--- Start of DATASET EXTRACT ---
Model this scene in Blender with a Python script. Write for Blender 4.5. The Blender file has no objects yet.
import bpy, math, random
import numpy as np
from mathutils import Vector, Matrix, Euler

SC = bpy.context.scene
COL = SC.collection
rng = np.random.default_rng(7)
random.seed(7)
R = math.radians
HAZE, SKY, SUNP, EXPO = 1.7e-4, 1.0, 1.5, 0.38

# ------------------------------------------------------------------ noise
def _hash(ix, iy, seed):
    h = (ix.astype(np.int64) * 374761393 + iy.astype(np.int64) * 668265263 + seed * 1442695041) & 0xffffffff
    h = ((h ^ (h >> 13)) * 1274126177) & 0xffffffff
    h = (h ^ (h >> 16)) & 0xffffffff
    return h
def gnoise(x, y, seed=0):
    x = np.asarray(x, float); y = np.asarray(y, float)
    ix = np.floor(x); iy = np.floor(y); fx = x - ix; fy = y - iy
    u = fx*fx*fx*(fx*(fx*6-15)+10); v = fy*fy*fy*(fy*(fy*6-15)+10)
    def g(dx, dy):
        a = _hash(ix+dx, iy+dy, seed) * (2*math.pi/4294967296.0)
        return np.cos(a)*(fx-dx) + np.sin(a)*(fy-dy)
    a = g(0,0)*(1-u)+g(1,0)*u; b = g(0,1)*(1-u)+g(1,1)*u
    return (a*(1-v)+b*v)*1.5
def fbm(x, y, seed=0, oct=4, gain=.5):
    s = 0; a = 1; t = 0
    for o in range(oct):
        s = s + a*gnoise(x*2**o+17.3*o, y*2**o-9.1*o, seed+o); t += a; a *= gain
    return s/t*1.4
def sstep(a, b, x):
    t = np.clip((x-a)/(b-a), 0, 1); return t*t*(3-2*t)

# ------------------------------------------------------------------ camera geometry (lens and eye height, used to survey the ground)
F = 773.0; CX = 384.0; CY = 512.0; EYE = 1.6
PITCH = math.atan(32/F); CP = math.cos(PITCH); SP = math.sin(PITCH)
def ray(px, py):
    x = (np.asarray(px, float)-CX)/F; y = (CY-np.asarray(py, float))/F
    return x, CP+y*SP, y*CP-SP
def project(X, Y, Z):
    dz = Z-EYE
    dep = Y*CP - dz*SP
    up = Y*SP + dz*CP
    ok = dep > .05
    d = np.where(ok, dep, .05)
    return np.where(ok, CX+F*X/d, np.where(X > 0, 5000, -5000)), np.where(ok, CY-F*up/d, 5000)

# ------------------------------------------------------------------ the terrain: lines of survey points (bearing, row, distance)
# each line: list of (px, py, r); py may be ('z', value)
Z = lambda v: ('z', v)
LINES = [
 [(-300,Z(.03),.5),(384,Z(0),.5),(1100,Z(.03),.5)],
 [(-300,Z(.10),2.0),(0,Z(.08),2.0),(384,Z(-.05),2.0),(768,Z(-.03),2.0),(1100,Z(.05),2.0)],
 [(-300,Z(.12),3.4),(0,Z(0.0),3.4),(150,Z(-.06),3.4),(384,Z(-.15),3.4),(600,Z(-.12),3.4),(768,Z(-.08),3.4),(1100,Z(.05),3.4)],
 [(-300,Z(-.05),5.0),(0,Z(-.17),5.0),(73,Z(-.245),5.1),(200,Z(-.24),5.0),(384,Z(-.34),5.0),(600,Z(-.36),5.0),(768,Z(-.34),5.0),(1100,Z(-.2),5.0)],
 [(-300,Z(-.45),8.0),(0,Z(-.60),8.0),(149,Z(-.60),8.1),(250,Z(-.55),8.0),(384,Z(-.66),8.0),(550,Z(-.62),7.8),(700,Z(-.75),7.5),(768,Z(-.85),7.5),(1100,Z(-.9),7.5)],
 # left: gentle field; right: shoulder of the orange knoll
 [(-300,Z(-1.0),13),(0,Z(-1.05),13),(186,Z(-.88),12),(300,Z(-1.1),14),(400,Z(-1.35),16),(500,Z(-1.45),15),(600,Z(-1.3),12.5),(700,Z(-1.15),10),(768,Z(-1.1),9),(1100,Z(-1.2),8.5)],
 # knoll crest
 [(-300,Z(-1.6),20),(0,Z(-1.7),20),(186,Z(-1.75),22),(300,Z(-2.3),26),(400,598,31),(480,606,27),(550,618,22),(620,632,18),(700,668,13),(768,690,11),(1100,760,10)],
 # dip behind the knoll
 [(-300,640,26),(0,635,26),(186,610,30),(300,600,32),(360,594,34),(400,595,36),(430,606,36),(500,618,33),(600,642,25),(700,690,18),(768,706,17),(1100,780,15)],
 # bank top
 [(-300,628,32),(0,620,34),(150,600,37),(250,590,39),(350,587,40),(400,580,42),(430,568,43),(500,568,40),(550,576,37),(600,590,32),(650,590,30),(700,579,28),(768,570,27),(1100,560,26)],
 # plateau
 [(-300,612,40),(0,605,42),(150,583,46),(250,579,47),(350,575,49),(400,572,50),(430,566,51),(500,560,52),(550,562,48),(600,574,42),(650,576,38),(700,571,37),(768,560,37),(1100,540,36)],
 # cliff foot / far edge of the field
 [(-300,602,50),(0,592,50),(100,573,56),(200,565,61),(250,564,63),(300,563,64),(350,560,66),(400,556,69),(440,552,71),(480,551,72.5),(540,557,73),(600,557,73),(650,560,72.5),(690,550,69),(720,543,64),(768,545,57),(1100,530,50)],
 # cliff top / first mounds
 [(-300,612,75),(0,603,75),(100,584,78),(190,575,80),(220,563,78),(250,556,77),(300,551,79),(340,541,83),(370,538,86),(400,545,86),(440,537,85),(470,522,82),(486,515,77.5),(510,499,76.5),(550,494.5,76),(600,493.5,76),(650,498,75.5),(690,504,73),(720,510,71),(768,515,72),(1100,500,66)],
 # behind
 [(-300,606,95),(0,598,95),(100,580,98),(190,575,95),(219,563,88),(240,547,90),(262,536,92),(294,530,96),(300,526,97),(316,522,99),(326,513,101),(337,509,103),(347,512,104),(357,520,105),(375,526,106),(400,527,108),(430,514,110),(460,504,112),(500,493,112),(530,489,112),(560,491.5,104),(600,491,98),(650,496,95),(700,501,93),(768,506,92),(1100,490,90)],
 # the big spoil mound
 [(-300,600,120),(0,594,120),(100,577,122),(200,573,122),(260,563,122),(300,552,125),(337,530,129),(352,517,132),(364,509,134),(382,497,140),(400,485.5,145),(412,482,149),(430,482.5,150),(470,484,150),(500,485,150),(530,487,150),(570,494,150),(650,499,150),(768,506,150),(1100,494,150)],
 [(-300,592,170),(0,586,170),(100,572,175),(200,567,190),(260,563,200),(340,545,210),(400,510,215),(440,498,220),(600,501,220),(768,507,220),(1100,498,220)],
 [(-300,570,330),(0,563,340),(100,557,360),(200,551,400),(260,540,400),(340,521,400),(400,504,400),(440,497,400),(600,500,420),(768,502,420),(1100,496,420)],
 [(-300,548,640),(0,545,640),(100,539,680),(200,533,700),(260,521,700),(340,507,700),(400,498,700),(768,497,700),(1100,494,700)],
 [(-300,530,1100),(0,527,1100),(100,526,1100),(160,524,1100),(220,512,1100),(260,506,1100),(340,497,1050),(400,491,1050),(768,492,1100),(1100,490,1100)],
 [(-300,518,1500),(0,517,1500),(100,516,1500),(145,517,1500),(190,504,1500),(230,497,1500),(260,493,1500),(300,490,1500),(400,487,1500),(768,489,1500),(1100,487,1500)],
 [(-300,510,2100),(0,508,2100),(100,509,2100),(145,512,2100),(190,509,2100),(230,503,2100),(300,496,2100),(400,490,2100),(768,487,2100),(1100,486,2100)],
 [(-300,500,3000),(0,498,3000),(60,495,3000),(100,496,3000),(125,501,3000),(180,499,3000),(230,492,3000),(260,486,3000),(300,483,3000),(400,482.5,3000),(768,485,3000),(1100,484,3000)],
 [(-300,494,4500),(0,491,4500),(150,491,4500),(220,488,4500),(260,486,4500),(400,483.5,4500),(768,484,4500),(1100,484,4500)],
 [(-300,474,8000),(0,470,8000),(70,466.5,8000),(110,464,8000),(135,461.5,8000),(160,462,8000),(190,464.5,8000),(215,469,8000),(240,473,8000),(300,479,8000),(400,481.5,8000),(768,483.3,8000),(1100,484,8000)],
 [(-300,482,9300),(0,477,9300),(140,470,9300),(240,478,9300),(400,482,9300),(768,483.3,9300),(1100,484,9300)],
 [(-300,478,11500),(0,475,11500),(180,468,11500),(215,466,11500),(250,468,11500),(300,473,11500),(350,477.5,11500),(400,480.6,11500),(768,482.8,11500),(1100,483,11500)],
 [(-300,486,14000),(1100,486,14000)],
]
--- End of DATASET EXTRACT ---
--- Start of DATASET EXTRACT ---
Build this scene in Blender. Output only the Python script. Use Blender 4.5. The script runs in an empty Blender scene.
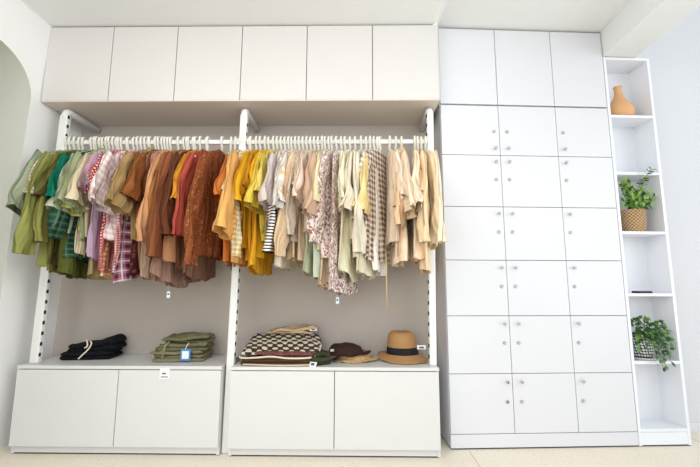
--- End of DATASET EXTRACT ---
From the records above, transcribe without alteration every line from the one with "Model this scene" to the one with "t = np.clip((x-a)/(b-a), 0, 1);", inclusive.

Model this scene in Blender with a Python script. Write for Blender 4.5. The Blender file has no objects yet.
import bpy, math, random
import numpy as np
from mathutils import Vector, Matrix, Euler

SC = bpy.context.scene
COL = SC.collection
rng = np.random.default_rng(7)
random.seed(7)
R = math.radians
HAZE, SKY, SUNP, EXPO = 1.7e-4, 1.0, 1.5, 0.38

# ------------------------------------------------------------------ noise
def _hash(ix, iy, seed):
    h = (ix.astype(np.int64) * 374761393 + iy.astype(np.int64) * 668265263 + seed * 1442695041) & 0xffffffff
    h = ((h ^ (h >> 13)) * 1274126177) & 0xffffffff
    h = (h ^ (h >> 16)) & 0xffffffff
    return h
def gnoise(x, y, seed=0):
    x = np.asarray(x, float); y = np.asarray(y, float)
    ix = np.floor(x); iy = np.floor(y); fx = x - ix; fy = y - iy
    u = fx*fx*fx*(fx*(fx*6-15)+10); v = fy*fy*fy*(fy*(fy*6-15)+10)
    def g(dx, dy):
        a = _hash(ix+dx, iy+dy, seed) * (2*math.pi/4294967296.0)
        return np.cos(a)*(fx-dx) + np.sin(a)*(fy-dy)
    a = g(0,0)*(1-u)+g(1,0)*u; b = g(0,1)*(1-u)+g(1,1)*u
    return (a*(1-v)+b*v)*1.5
def fbm(x, y, seed=0, oct=4, gain=.5):
    s = 0; a = 1; t = 0
    for o in range(oct):
        s = s + a*gnoise(x*2**o+17.3*o, y*2**o-9.1*o, seed+o); t += a; a *= gain
    return s/t*1.4
def sstep(a, b, x):
    t = np.clip((x-a)/(b-a), 0, 1); return t*t*(3-2*t)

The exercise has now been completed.